International Law and Transitional Governance

Copyright: Philippe Carbonez

Transitional governance has gained enormous traction after the Cold War and is likely to be repeated in the foreseeable future. Since 2011, transitional institutions and procedures were set up to steer regime changes in countries going through the so-called Arab Spring. Since 2012, transitional institutions were also created in sub-Saharan Africa with some commentators suggesting they spelled the arrival of an African Spring. At the time of writing, Burundi opposition leaders prepare for a legal and political transition in their country whereas parallel peace talks in Geneva and Sochi concern a possible transition in Syria. In Yemen, political actors have tried to steer a ‘transition within a transition’. Transitional governance is usually paired with efforts to ‘re-constitutionalise’ the state. Since the end of the Cold War, the UN has been closely involved in at least thirty such efforts. In several cases, so-called contact or ‘friends of’ groups, composed of several representatives of states and IOs, have been active participants in these processes. States increasingly conduct ‘constitutional geopolitics’ by trying to impact the constitutional structure of another state, even without forcible intervention, and by hand-picking their favoured oppositional transitional authority. This project unravels the role of domestic and external actors in these transitions. Rather than focusing on what precedes or succeeds, it focuses on the actors and practices of the transition itself: the journey becomes the destination. How is this journey, however, constrained under international law and its fundamental principles of non-intervention and self-determination? Bringing together practitioners with wide experience on transitional governance and respected academics in the field this project aims to share their views and knowledge about what is possible, and what not, when a state is going through its own renaissance.

Research Questions

  • What role does, and should, international law play in the transformation of states and societies after conflict? How does international law constitute and govern transitional states through domestic processes and how does it mediate between domestic and international players and practices?
  • The principle of non-interference in domestic affairs and the priority for sovereign territorial integrity have been constants in international law. How can we compare the current era, in which transformation and international intervention more often occurs through the preservation of existing states, with the prior era of decolonization and dissolution? How have historical/structural and ideational factors affected the modes in which intervention occurs?
  • What is the significance of “interim” or “transitional” in the discourse and practice of state building? How do particular ideas about time and transience intersect with international law? What marks the beginning of an “interim” period and what marks the end? How are peace agreements and treaties used to define transitional periods?
  • How do external interventions affect the political economy of “transitional” states and how does international law regulate, manage, and govern resource distribution? For example, what about land and property laws?
  • How does the principle of internal self-determination legitimate or obstruct transformations and transitions? What about rules regarding regime succession, including odious debt, or international recognition of ‘transitional councils’ or ‘transitional authorities’?
  • What is the role of regional integration approaches in transitions and transformations at the state and local levels?
  • Recent scholarship has pointed out the technocratic nature of state building, particularly its tendency toward ‘toolboxes’, management, and manuals. How does international law contribute, and become affected by, the “new technocracy”?
  • How should and can international interveners be made accountable, legally and politically, for their actions in post-conflict territories?

Research Results

Publications

International Law and Transitional Governance: Critical Perspectives (E De Groof and M Wiebusch (eds), Routledge)  

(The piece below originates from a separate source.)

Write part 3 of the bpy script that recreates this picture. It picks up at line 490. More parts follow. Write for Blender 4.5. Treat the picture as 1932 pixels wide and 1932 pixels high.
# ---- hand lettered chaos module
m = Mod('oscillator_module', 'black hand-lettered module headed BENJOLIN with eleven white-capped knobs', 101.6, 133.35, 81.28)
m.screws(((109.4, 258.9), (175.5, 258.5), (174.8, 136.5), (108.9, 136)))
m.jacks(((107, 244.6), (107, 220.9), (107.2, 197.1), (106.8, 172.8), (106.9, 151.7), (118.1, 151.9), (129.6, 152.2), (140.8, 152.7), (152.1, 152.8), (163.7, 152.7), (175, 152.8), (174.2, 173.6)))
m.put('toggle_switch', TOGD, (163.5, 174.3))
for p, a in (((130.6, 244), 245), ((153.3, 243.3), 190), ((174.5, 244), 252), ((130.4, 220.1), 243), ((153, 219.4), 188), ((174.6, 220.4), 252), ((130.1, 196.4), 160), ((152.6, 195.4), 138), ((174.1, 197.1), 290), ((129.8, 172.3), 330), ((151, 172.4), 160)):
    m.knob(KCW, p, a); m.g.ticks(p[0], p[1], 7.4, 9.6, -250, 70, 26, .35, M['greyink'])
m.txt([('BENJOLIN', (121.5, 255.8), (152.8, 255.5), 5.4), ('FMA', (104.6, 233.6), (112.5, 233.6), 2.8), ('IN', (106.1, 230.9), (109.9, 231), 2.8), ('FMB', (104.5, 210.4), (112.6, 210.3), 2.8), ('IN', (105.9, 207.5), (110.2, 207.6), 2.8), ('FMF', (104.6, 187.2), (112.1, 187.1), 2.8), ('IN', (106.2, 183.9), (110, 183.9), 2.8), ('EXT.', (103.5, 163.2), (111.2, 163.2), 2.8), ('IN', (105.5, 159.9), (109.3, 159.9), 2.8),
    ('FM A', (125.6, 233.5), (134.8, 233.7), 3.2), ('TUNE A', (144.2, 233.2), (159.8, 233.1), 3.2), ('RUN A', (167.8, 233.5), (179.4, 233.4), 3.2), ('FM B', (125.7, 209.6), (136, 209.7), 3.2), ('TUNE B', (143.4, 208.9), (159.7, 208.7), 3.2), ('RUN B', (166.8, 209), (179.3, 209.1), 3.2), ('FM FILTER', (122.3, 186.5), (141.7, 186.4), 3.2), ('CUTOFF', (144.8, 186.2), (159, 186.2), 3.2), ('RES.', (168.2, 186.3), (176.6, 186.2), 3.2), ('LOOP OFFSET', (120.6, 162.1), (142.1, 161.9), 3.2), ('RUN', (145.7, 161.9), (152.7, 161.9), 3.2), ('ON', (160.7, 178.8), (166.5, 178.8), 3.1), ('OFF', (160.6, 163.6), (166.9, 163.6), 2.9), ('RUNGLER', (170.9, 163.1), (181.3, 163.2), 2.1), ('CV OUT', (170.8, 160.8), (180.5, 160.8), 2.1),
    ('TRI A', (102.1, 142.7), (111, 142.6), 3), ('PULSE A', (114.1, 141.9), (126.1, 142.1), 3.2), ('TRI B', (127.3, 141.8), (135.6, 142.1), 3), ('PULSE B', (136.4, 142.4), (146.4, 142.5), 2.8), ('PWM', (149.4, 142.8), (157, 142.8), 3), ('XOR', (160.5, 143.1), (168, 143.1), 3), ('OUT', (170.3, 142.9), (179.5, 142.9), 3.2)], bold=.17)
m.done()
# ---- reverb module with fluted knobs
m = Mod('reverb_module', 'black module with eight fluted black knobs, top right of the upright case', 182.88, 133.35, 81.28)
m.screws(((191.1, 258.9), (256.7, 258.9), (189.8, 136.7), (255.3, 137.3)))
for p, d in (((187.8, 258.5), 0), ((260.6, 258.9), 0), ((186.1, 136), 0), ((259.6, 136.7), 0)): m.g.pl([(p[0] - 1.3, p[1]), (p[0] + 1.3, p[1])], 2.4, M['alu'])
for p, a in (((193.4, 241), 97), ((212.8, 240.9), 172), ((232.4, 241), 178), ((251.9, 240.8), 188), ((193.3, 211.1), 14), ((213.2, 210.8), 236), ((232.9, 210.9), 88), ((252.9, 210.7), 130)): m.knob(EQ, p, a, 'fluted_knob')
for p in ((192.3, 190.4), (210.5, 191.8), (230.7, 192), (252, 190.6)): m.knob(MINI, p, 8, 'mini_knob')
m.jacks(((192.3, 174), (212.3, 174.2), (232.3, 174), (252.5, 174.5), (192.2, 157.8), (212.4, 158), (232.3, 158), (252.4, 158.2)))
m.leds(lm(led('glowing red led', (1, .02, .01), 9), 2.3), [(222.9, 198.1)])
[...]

State Renaissance for Peace: Transitional Governance under International Law (E De Groof, Cambridge University Press) 

Conferences

  • International Expert Seminar: “Law and Politics of State Transformation, International Intervention and Domestic Interim Governance”, European University Institute (EUI), Harvard Law School (IGLP) and University of Copenhagen, 21-22 September 2015, Florence, Italy.

  • Panel: “State Transformation and Interim Governance”, at I-CON International Society of Public Law (ICON·S) 2015 Conference “Public Law in an Uncertain World”, New York University (NYU) and European University Institute (EUI), 1-3 July 2015, New York, US.